▶ WRITTEN EXERCISE: Omit every picture, and retype the lines that run from the beginning of the data below through the line containing "SC.view_settings.use_curve_mapping = False", inclusive.

▶ GIVEN MATERIAL:
------------------------------------
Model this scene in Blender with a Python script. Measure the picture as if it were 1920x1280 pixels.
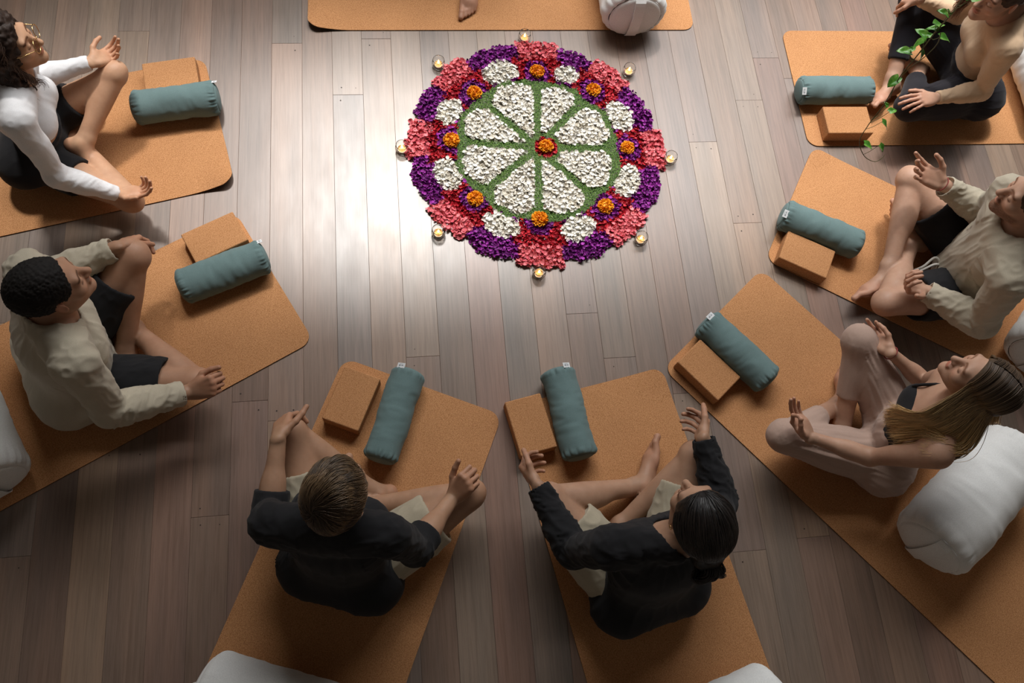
import bpy, bmesh, math, random
import numpy as np
from mathutils import Vector, Matrix

for _o in list(bpy.data.objects):
    bpy.data.objects.remove(_o)
SC = bpy.context.scene
COL = SC.collection
rng = np.random.default_rng(7)
random.seed(7)

# ---------------------------------------------------------------- camera
cam = bpy.data.cameras.new('camera')
cam.sensor_width = 36.0
cam.lens = 1493.0 / 1920.0 * 36.0
cam.clip_end = 100
cam_o = bpy.data.objects.new('camera', cam)
COL.objects.link(cam_o)
_r = Vector((0.9907002719, -0.0897196292, 0.1022909449))
_u = Vector((0.0504791671, 0.9405025572, 0.3360160617))
_f = Vector((0.1263519884, 0.3277276417, -0.9362850890))
M = Matrix((_r, _u, -_f)).transposed().to_4x4()
M.translation = Vector((0, 0, 3.02136111))
cam_o.matrix_world = M
SC.camera = cam_o

# ---------------------------------------------------------------- world, light, exposure
w = bpy.data.worlds.new('world'); SC.world = w; w.use_nodes = True
w.node_tree.nodes['Background'].inputs[0].default_value = (1.0, 0.86, 0.72, 1)
w.node_tree.nodes['Background'].inputs[1].default_value = 0.105
SC.view_settings.view_transform = 'Standard'
SC.view_settings.look = 'None'
SC.view_settings.exposure = 0.0
SC.view_settings.gamma = 1.0
SC.view_settings.use_curve_mapping = False

def light(name, kind, loc, target, energy, color=(1, 1, 1), **kw):
    l = bpy.data.lights.new(name, kind); l.energy = energy; l.color = color
    for k, v in kw.items(): setattr(l, k, v)
    o = bpy.data.objects.new(name, l); COL.objects.link(o)
    o.location = loc
    d = Vector(target) - Vector(loc)
    o.rotation_euler = d.to_track_quat('-Z', 'Y').to_euler()
    return o
SUN_EL = math.radians(62)
light('sun', 'SUN', (0.4, 2 + 6 * math.cos(SUN_EL), 6 * math.sin(SUN_EL)), (0.5, 2, 0), 2.3, (1.0, 0.97, 0.925), angle=math.radians(6))
light('skylight', 'AREA', (1.25, 4.0, 3.98), (1.25, 2.4, 0), 84, (1.0, 0.985, 0.965), shape='RECTANGLE', size=4.6, size_y=0.9, spread=math.radians(110))
light('clerestory_window', 'AREA', (2.1, 4.6, 3.0), (1.8, 0.5, 0.2), 28, (0.96, 0.98, 1.0), shape='RECTANGLE', size=4.6, size_y=1.2, spread=math.radians(120))

# ---------------------------------------------------------------- materials
def new_mat(name):
    m = bpy.data.materials.new(name); m.use_nodes = True
    nt = m.node_tree; b = nt.nodes['Principled BSDF']
    return m, nt, b
def N(nt, t, **kw):
    n = nt.nodes.new(t)
    for k, v in kw.items():
        if hasattr(n, k) and k not in n.inputs: setattr(n, k, v)
        else: n.inputs[k].default_value = v
    return n
def ramp(nt, fac, stops):
    r = nt.nodes.new('ShaderNodeValToRGB')
    e = r.color_ramp.elements
    while len(e) < len(stops): e.new(0.5)
    for i, (p, c) in enumerate(stops):
        e[i].position = p; e[i].color = (*c, 1)
    nt.links.new(fac, r.inputs[0]); return r
def mix(nt, fac, a, b, mode='MIX'):
    m = nt.nodes.new('ShaderNodeMix'); m.data_type = 'RGBA'; m.blend_type = mode
    for s, v in ((0, fac), (6, a), (7, b)):
        if hasattr(v, 'is_linked'): nt.links.new(v, m.inputs[s])
        elif s == 0: m.inputs[0].default_value = v
        else: m.inputs[s].default_value = (*v, 1)
    return m.outputs[2]
def bump(nt, b, h, strength=0.2, dist=0.002):
    n = nt.nodes.new('ShaderNodeBump'); n.inputs['Strength'].default_value = strength
    n.inputs['Distance'].default_value = dist
    nt.links.new(h, n.inputs['Height']); nt.links.new(n.outputs[0], b.inputs['Normal'])
def coords(nt, scale=(1, 1, 1), kind='Object'):
    tc = nt.nodes.new('ShaderNodeTexCoord'); mp = nt.nodes.new('ShaderNodeMapping')
    mp.inputs['Scale'].default_value = scale
    nt.links.new(tc.outputs[kind], mp.inputs[0]); return mp.outputs[0]
def noise(nt, vec, scale, detail=3, rough=0.5):
    n = nt.nodes.new('ShaderNodeTexNoise'); n.inputs['Scale'].default_value = scale
    n.inputs['Detail'].default_value = detail; n.inputs['Roughness'].default_value = rough
    nt.links.new(vec, n.inputs['Vector']); return n.outputs[0]

def mat_plain(name, col, rough=0.6, spec=0.4, **kw):
    m, nt, b = new_mat(name)
    b.inputs['Base Color'].default_value = (*col, 1); b.inputs['Roughness'].default_value = rough
    b.inputs['Specular IOR Level'].default_value = spec
    for k, v in kw.items(): b.inputs[k].default_value = v
    return m
def mat_cork(name='cork', mul=1.0):
    m, nt, b = new_mat(name)
    v = coords(nt)
    n1 = noise(nt, v, 360, 2, 0.6); n2 = noise(nt, v, 190, 2, 0.6); n3 = noise(nt, v, 4, 3, 0.5)
    r = ramp(nt, n1, [(0.32, (0.34 * mul, 0.152 * mul, 0.060 * mul)), (0.48, (0.51 * mul, 0.250 * mul, 0.110 * mul)), (0.66, (0.64 * mul, 0.335 * mul, 0.160 * mul))])
    r2 = ramp(nt, n2, [(0.33, (0.84, 0.80, 0.75)), (0.5, (1, 1, 1))])
    r3 = ramp(nt, n3, [(0.3, (0.94, 0.93, 0.92)), (0.7, (1.04, 1.04, 1.03))])
    c = mix(nt, 1.0, r.outputs[0], r2.outputs[0], 'MULTIPLY'); c = mix(nt, 1.0, c, r3.outputs[0], 'MULTIPLY')
    nt.links.new(c, b.inputs['Base Color']); b.inputs['Roughness'].default_value = 0.85
    b.inputs['Specular IOR Level'].default_value = 0.15
    bump(nt, b, n1, 0.25, 0.001)
    return m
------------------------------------
▶ OUTPUT FOR THIS TASK:
Model this scene in Blender with a Python script. Measure the picture as if it were 1920x1280 pixels.
import bpy, bmesh, math, random
import numpy as np
from mathutils import Vector, Matrix

for _o in list(bpy.data.objects):
    bpy.data.objects.remove(_o)
SC = bpy.context.scene
COL = SC.collection
rng = np.random.default_rng(7)
random.seed(7)

# ---------------------------------------------------------------- camera
cam = bpy.data.cameras.new('camera')
cam.sensor_width = 36.0
cam.lens = 1493.0 / 1920.0 * 36.0
cam.clip_end = 100
cam_o = bpy.data.objects.new('camera', cam)
COL.objects.link(cam_o)
_r = Vector((0.9907002719, -0.0897196292, 0.1022909449))
_u = Vector((0.0504791671, 0.9405025572, 0.3360160617))
_f = Vector((0.1263519884, 0.3277276417, -0.9362850890))
M = Matrix((_r, _u, -_f)).transposed().to_4x4()
M.translation = Vector((0, 0, 3.02136111))
cam_o.matrix_world = M
SC.camera = cam_o

# ---------------------------------------------------------------- world, light, exposure
w = bpy.data.worlds.new('world'); SC.world = w; w.use_nodes = True
w.node_tree.nodes['Background'].inputs[0].default_value = (1.0, 0.86, 0.72, 1)
w.node_tree.nodes['Background'].inputs[1].default_value = 0.105
SC.view_settings.view_transform = 'Standard'
SC.view_settings.look = 'None'
SC.view_settings.exposure = 0.0
SC.view_settings.gamma = 1.0
SC.view_settings.use_curve_mapping = False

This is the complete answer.